- To do:
Would you retype, exactly and without the pictures, the lines between the line holding "Write the bpy" and the line holding "PI = math.pi", inclusive, and nothing else?

- Provided entries:

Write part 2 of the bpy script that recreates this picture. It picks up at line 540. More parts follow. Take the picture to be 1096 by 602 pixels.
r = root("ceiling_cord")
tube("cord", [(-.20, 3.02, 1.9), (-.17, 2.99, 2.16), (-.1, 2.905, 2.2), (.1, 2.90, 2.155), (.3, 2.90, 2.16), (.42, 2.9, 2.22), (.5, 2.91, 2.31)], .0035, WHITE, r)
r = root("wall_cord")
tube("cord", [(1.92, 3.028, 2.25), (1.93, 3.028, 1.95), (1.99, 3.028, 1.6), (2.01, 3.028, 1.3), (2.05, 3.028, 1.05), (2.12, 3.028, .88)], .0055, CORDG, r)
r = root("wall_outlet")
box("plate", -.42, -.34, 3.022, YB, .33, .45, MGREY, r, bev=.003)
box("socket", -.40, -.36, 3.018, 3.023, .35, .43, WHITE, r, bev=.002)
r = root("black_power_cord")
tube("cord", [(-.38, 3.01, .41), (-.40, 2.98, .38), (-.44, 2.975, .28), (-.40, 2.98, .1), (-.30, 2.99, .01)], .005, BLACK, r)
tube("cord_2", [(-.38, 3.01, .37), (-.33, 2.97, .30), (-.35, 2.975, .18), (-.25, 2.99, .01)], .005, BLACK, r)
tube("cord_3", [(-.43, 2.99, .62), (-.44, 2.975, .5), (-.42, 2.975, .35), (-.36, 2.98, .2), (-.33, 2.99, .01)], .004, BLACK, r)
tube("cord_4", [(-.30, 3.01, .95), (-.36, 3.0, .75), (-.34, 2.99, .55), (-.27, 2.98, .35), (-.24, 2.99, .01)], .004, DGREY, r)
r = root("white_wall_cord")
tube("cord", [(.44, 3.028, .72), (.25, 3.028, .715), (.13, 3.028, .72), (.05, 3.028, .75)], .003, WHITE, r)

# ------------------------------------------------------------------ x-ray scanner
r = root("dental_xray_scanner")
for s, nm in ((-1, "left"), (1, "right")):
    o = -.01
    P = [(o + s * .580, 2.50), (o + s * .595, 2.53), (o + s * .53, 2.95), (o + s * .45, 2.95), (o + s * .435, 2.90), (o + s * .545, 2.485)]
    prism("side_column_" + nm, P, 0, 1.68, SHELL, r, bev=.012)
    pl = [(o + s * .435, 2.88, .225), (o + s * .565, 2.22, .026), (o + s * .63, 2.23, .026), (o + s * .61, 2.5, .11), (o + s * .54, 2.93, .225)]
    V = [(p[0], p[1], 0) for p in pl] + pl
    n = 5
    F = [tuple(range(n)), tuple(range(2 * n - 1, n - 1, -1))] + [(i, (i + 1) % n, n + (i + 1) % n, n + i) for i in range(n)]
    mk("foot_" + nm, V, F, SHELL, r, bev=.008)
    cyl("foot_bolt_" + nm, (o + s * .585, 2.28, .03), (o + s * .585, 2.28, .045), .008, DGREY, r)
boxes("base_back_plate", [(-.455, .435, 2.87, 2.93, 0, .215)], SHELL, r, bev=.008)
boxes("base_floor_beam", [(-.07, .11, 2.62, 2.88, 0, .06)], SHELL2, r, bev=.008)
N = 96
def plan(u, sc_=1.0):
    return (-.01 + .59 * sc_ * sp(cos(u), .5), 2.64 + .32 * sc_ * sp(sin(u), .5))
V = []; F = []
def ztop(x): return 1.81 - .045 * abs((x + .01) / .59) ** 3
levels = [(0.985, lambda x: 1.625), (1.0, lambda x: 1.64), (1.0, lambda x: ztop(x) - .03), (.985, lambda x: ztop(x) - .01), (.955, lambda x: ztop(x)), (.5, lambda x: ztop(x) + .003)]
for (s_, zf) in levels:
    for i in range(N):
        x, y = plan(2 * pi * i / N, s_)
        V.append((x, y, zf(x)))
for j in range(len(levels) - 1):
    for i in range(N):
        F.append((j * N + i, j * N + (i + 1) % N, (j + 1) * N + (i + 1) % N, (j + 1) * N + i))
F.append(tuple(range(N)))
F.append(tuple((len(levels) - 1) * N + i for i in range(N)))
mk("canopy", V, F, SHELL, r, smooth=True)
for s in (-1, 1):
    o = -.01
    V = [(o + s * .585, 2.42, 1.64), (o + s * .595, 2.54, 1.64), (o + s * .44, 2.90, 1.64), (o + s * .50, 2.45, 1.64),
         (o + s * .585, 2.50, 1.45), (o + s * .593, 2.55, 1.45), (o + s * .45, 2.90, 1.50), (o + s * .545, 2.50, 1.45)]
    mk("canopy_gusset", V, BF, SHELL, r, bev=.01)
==
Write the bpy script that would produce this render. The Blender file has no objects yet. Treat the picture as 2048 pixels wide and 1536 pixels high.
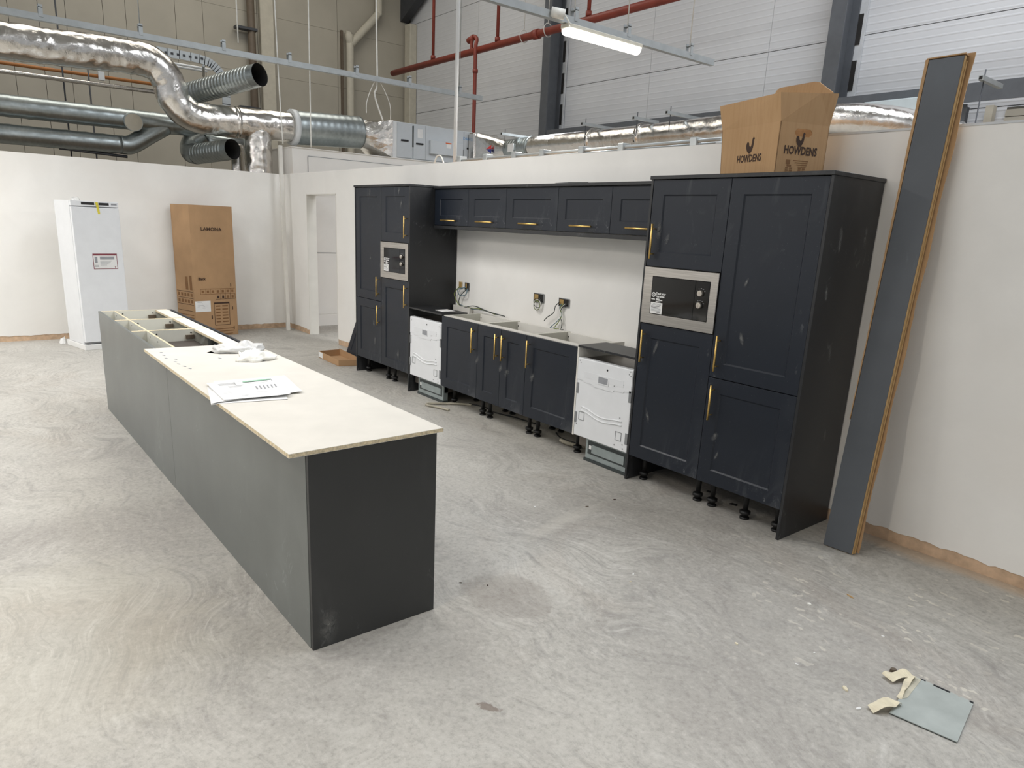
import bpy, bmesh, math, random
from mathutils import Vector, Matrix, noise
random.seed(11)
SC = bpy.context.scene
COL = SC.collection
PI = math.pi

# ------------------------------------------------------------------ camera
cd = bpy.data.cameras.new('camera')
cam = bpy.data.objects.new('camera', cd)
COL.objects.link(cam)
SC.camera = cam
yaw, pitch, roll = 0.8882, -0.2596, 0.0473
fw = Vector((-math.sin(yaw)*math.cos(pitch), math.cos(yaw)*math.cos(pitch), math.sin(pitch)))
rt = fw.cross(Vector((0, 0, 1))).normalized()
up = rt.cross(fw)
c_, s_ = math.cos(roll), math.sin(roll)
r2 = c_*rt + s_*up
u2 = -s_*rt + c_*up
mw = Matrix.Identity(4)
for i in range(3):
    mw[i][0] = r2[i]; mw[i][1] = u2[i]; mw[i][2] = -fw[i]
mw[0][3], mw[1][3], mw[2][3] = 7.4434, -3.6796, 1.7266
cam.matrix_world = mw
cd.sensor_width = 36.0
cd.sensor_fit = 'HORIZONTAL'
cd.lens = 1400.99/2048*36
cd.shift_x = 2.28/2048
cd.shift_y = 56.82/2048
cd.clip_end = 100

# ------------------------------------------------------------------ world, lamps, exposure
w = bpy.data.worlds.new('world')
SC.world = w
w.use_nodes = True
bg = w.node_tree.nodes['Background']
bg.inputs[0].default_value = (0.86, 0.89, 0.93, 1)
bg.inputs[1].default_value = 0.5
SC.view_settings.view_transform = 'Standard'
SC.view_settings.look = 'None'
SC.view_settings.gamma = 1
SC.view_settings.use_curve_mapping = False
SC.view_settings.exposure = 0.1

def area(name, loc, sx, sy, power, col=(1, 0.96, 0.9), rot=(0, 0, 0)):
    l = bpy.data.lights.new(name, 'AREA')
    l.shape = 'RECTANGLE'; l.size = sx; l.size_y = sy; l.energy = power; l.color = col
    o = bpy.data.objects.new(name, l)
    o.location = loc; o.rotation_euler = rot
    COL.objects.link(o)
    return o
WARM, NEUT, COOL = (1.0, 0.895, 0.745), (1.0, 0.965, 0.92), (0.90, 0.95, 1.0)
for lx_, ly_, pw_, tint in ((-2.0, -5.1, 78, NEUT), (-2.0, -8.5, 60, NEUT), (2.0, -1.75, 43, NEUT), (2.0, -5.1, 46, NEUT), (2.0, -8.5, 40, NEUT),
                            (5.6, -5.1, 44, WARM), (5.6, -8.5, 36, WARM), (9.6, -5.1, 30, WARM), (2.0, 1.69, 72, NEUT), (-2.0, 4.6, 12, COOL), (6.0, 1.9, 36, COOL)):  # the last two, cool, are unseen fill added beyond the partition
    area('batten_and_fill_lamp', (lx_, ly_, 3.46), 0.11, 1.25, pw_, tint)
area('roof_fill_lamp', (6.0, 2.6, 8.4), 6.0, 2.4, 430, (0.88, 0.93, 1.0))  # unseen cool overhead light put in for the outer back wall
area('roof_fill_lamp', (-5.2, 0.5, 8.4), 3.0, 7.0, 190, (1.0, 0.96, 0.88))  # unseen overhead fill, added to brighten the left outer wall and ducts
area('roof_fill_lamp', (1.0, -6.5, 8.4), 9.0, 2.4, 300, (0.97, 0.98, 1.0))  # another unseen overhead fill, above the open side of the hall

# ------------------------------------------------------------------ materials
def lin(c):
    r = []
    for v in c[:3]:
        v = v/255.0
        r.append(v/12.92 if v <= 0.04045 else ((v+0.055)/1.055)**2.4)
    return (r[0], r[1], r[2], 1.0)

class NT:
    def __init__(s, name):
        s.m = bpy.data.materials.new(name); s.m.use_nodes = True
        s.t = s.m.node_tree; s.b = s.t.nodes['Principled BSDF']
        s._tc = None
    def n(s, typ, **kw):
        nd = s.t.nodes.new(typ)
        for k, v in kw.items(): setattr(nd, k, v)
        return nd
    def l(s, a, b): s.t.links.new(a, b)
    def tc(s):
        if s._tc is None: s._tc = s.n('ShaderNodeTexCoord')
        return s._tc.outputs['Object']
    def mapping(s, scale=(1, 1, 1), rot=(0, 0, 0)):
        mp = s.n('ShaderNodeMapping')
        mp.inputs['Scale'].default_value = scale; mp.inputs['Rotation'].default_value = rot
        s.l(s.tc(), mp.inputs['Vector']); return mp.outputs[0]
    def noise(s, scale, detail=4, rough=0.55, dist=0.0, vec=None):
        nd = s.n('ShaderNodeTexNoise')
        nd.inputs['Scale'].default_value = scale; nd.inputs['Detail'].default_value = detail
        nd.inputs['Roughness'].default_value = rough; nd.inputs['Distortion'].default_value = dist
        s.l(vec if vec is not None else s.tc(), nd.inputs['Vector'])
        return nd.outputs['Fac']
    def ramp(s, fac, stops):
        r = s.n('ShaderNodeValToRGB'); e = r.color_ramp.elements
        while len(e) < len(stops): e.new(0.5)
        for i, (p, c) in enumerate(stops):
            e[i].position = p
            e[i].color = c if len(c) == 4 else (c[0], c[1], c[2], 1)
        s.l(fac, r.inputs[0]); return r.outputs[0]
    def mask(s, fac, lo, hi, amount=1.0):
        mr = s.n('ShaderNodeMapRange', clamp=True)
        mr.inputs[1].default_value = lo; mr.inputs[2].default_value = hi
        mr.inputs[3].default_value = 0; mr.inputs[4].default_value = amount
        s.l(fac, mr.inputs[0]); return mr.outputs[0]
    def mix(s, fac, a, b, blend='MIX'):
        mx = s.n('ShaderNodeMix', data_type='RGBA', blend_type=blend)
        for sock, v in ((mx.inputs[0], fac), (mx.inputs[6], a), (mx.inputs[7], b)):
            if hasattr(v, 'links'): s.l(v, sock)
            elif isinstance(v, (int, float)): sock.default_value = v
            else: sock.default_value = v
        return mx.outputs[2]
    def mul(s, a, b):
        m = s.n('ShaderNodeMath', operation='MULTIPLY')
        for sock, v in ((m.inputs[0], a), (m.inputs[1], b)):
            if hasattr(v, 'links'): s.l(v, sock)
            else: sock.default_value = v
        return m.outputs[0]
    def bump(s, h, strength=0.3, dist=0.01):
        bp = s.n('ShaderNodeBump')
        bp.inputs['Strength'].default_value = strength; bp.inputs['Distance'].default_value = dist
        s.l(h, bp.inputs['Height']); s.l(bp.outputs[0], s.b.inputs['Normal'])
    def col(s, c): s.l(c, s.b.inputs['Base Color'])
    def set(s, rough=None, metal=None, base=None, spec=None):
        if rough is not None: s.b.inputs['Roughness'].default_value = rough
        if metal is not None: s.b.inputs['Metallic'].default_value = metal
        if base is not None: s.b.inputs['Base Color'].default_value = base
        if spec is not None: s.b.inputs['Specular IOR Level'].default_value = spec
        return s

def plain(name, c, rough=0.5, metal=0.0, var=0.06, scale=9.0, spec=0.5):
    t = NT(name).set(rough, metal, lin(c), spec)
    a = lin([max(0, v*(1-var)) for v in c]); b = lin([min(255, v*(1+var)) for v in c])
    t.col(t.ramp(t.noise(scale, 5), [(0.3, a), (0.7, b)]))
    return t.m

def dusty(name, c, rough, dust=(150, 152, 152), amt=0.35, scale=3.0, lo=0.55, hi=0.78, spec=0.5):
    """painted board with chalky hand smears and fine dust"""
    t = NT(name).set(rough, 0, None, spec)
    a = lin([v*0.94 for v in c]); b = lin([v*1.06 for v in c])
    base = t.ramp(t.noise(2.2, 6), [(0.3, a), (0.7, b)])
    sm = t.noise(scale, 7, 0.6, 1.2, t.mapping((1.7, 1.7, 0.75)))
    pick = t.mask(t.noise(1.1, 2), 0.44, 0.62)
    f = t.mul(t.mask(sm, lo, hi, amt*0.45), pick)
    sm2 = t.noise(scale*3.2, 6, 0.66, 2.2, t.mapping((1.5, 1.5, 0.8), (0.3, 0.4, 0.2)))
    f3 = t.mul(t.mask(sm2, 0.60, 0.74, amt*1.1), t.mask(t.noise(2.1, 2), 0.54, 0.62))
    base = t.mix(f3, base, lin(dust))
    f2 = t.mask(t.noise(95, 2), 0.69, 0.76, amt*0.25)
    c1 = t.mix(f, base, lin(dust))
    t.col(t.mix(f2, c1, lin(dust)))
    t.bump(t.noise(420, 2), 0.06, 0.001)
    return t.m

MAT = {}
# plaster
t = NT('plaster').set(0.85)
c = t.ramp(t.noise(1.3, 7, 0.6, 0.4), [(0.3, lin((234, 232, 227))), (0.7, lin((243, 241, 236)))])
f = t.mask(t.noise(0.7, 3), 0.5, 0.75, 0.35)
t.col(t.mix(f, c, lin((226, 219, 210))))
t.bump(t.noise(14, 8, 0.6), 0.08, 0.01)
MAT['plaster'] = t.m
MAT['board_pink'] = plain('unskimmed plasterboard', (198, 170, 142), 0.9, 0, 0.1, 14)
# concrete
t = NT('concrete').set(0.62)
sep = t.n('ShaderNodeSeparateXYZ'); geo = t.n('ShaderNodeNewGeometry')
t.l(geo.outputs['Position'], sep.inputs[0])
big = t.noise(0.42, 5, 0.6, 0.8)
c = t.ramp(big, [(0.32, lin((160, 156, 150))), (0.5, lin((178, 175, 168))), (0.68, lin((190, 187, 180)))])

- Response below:
Write the bpy script that would produce this render. The Blender file has no objects yet. Treat the picture as 2048 pixels wide and 1536 pixels high.
import bpy, bmesh, math, random
from mathutils import Vector, Matrix, noise
random.seed(11)
SC = bpy.context.scene
COL = SC.collection
PI = math.pi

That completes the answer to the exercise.